Print exactly those lines that run from the beginning of the data to the line bearing "COL = SC.collection", inclusive.

**Data block**.
## BEGIN

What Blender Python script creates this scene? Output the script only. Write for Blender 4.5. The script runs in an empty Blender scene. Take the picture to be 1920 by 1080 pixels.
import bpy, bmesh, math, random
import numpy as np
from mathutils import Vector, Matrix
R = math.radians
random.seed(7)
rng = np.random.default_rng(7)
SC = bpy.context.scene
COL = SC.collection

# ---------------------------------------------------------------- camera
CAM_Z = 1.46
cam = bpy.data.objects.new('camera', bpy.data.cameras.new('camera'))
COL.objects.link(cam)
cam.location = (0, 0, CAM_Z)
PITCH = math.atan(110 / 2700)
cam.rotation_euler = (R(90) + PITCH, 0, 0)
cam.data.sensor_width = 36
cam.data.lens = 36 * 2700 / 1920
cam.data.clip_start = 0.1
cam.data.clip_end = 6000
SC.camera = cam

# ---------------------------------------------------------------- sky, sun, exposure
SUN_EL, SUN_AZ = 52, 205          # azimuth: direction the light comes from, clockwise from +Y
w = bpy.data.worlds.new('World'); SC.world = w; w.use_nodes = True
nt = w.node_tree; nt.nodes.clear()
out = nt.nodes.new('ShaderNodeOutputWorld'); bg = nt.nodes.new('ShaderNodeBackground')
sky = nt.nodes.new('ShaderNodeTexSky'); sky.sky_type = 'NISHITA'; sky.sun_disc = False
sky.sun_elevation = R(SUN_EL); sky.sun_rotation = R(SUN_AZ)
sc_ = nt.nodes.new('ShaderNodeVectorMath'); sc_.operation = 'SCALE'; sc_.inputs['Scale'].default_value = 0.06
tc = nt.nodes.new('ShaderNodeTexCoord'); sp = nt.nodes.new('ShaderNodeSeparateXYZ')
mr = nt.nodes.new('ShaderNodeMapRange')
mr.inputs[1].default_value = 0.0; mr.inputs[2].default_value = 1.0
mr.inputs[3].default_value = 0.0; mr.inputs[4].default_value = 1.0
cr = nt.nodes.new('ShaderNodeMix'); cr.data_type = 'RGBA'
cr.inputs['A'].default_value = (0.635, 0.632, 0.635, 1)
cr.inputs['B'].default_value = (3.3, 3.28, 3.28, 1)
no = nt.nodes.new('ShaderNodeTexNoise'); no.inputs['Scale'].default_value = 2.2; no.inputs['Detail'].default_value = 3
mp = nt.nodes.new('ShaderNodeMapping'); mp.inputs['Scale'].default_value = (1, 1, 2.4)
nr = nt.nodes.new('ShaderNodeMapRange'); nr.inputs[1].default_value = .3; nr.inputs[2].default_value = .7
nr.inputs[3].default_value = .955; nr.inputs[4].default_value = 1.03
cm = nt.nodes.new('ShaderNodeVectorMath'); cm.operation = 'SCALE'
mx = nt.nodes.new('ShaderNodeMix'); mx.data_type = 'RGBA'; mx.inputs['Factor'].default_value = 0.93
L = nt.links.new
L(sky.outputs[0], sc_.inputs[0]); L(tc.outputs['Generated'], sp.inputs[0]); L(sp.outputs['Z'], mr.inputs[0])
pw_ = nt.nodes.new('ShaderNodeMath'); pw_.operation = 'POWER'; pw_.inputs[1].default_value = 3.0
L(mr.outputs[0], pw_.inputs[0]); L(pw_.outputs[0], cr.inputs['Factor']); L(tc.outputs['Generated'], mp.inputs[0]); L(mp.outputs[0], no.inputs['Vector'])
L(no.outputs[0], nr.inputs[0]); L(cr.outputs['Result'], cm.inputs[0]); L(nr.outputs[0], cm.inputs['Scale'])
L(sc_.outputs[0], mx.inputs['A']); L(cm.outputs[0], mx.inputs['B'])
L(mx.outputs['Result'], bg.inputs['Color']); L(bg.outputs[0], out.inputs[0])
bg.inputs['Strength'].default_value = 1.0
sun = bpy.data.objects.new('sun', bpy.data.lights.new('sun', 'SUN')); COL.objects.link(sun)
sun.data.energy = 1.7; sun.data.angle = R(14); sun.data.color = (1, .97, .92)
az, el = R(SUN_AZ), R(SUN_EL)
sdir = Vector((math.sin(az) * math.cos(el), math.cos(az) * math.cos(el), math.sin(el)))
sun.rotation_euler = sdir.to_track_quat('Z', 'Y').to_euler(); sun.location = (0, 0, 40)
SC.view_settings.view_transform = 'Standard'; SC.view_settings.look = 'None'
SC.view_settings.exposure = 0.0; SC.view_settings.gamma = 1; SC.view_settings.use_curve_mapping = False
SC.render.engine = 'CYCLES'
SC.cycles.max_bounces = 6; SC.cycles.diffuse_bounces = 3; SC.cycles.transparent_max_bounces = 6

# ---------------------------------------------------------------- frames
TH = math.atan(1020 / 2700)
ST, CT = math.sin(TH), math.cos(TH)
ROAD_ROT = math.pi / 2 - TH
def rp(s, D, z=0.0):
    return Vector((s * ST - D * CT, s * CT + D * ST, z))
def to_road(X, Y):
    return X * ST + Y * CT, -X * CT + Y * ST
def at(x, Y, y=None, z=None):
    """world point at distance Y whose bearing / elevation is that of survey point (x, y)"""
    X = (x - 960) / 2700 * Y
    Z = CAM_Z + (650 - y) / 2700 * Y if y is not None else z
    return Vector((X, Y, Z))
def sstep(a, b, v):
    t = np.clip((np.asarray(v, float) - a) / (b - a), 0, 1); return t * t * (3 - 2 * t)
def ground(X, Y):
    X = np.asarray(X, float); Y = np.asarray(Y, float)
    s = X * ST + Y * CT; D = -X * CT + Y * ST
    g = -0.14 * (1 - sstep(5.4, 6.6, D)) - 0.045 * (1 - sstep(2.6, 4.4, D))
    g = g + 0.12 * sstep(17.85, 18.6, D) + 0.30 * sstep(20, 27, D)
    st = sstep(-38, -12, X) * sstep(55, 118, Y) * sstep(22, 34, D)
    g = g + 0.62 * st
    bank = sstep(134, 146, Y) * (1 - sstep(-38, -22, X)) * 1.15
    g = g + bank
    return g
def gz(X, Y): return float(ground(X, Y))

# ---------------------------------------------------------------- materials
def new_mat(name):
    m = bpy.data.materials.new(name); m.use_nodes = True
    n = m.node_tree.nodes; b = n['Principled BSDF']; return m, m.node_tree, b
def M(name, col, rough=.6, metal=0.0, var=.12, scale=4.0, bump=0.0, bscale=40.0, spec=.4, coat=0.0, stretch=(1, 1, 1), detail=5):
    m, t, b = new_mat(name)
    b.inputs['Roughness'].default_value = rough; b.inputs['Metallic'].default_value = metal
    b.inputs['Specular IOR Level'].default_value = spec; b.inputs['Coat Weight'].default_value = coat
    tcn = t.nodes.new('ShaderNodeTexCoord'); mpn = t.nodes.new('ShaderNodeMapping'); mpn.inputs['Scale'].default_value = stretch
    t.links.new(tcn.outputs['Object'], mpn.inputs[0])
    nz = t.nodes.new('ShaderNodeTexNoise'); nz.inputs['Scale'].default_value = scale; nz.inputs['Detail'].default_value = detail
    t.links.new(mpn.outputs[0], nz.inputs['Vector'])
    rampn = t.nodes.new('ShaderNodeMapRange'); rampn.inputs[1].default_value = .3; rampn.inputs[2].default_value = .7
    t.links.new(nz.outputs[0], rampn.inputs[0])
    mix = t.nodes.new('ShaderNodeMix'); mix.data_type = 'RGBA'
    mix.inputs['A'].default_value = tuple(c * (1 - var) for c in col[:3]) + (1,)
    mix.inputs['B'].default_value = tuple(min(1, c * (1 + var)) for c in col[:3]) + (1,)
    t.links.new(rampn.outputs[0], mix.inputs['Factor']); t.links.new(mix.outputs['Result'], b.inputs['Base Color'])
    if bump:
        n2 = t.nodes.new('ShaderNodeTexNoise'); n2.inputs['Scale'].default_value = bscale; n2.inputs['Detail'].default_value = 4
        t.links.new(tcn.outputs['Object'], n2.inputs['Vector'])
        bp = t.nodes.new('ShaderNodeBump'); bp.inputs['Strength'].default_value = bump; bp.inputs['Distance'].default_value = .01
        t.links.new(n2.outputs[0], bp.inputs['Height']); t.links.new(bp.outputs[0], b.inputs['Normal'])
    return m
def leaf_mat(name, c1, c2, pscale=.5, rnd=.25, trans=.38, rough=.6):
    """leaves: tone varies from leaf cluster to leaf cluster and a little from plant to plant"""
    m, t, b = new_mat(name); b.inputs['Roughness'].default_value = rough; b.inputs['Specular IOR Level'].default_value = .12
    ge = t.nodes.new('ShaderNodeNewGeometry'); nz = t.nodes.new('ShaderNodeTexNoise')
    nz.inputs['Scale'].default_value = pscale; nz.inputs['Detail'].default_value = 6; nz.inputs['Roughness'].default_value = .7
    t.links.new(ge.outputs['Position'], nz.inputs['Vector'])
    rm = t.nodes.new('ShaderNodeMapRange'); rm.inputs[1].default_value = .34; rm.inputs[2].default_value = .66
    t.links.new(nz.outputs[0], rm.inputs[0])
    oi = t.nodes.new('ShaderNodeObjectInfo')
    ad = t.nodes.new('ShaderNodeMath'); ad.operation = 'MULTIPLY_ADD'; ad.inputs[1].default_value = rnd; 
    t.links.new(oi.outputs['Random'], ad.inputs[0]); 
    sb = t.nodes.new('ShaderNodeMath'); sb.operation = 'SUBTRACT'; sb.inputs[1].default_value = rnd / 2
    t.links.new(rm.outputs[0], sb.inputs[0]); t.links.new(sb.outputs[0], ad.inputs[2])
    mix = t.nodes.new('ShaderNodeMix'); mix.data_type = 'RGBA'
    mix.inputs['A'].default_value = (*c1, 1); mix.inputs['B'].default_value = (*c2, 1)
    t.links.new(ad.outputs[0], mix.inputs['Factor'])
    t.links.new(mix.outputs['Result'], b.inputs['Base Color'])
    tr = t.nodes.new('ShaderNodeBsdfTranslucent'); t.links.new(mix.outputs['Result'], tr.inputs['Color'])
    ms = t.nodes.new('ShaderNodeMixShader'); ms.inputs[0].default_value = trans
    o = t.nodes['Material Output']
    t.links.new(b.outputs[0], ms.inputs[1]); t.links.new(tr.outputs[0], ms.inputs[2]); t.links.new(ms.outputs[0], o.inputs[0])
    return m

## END

**Answer for the task**.
What Blender Python script creates this scene? Output the script only. Write for Blender 4.5. The script runs in an empty Blender scene. Take the picture to be 1920 by 1080 pixels.
import bpy, bmesh, math, random
import numpy as np
from mathutils import Vector, Matrix
R = math.radians
random.seed(7)
rng = np.random.default_rng(7)
SC = bpy.context.scene
COL = SC.collection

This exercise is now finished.